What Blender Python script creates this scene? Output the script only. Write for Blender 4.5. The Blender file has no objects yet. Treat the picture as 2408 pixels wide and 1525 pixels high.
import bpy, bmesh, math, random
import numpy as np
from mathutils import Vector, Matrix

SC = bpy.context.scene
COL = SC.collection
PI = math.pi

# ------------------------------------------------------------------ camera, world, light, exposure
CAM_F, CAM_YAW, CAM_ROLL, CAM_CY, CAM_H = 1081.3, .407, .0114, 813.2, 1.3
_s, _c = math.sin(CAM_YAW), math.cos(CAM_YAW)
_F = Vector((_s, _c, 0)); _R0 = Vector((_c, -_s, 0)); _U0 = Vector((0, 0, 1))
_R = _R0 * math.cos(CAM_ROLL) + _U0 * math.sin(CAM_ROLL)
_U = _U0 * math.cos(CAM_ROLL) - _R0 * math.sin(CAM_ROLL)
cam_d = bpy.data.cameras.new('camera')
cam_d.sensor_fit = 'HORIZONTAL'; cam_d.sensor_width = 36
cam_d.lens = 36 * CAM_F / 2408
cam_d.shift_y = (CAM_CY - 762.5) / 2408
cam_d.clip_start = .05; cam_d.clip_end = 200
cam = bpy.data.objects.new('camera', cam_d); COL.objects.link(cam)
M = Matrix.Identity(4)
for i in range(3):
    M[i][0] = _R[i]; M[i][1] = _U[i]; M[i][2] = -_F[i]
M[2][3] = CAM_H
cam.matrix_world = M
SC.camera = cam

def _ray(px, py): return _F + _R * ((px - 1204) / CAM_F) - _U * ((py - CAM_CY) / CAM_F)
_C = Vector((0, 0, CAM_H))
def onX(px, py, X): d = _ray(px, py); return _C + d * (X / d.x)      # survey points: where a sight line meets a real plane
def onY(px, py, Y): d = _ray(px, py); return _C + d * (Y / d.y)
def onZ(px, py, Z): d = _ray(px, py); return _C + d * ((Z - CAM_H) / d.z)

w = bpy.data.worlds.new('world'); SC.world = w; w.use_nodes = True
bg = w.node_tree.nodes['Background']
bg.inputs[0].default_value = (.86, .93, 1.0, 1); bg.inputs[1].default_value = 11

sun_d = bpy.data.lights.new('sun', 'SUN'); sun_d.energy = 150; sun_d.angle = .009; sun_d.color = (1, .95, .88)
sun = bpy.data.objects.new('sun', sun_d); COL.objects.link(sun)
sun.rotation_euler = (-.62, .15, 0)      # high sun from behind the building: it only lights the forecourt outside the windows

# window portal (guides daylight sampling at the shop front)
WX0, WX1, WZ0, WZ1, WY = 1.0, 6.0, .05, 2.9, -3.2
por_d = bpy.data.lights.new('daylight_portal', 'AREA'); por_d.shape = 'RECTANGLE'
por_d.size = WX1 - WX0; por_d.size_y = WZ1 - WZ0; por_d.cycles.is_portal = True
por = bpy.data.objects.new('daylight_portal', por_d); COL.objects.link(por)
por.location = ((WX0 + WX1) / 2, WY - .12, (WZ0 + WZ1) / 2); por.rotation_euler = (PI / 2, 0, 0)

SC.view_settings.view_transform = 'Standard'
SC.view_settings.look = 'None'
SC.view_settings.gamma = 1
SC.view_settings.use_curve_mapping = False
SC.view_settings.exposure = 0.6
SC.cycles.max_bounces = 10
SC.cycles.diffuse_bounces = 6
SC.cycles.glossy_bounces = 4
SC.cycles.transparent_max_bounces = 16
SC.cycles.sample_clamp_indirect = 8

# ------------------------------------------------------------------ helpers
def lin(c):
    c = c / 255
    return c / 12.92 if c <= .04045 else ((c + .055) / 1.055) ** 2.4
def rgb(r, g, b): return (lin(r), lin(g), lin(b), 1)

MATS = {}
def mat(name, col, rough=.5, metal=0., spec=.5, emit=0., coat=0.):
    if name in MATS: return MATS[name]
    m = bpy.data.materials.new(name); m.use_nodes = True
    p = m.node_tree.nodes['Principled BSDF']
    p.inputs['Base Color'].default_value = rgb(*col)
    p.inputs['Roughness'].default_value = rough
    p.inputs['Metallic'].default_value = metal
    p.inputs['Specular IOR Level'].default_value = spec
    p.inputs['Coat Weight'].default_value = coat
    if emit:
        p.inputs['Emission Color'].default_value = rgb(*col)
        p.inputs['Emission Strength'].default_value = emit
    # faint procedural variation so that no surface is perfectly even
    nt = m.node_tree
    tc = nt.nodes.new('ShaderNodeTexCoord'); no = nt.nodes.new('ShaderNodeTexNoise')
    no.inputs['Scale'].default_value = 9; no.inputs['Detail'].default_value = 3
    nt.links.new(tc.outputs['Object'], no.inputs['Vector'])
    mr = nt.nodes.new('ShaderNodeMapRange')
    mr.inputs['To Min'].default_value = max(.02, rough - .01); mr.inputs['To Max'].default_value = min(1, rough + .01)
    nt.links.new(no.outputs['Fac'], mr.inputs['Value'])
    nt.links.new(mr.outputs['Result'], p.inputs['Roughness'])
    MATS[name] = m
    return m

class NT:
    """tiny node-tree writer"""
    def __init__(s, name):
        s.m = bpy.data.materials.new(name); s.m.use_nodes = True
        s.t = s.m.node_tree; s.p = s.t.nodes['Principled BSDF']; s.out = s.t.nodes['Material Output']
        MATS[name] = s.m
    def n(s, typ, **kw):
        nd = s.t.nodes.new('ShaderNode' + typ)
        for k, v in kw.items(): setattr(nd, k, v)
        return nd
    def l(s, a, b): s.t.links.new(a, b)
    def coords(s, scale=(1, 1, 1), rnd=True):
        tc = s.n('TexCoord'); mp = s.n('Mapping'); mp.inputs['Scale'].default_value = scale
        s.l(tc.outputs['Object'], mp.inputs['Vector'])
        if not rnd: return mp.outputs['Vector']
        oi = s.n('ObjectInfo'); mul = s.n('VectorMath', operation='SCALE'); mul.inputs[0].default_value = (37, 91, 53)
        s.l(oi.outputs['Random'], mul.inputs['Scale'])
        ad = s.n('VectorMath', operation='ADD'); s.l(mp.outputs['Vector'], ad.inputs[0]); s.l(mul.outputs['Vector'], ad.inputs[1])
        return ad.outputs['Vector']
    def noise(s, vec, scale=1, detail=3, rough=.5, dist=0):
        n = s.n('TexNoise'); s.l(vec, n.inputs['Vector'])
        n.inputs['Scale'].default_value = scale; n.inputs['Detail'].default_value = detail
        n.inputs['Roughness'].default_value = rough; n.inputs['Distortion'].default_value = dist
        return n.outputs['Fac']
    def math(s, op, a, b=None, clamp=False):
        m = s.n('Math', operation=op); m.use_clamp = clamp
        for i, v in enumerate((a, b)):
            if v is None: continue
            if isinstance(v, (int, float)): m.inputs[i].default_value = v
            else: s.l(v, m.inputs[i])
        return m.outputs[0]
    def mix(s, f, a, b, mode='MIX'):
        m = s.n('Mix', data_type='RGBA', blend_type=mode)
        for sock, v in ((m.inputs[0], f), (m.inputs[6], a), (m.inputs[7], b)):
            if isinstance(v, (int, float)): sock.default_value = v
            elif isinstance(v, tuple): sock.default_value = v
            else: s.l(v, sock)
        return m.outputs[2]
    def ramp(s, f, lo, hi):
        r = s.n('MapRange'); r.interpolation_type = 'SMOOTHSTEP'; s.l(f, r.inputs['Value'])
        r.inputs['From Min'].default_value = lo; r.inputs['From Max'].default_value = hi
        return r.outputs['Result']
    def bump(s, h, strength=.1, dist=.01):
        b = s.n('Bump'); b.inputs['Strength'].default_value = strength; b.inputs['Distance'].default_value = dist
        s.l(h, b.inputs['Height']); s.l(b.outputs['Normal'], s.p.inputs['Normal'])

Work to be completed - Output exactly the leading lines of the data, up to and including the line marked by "PI = math.pi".

Result of this exercise -
What Blender Python script creates this scene? Output the script only. Write for Blender 4.5. The Blender file has no objects yet. Treat the picture as 2408 pixels wide and 1525 pixels high.
import bpy, bmesh, math, random
import numpy as np
from mathutils import Vector, Matrix

SC = bpy.context.scene
COL = SC.collection
PI = math.pi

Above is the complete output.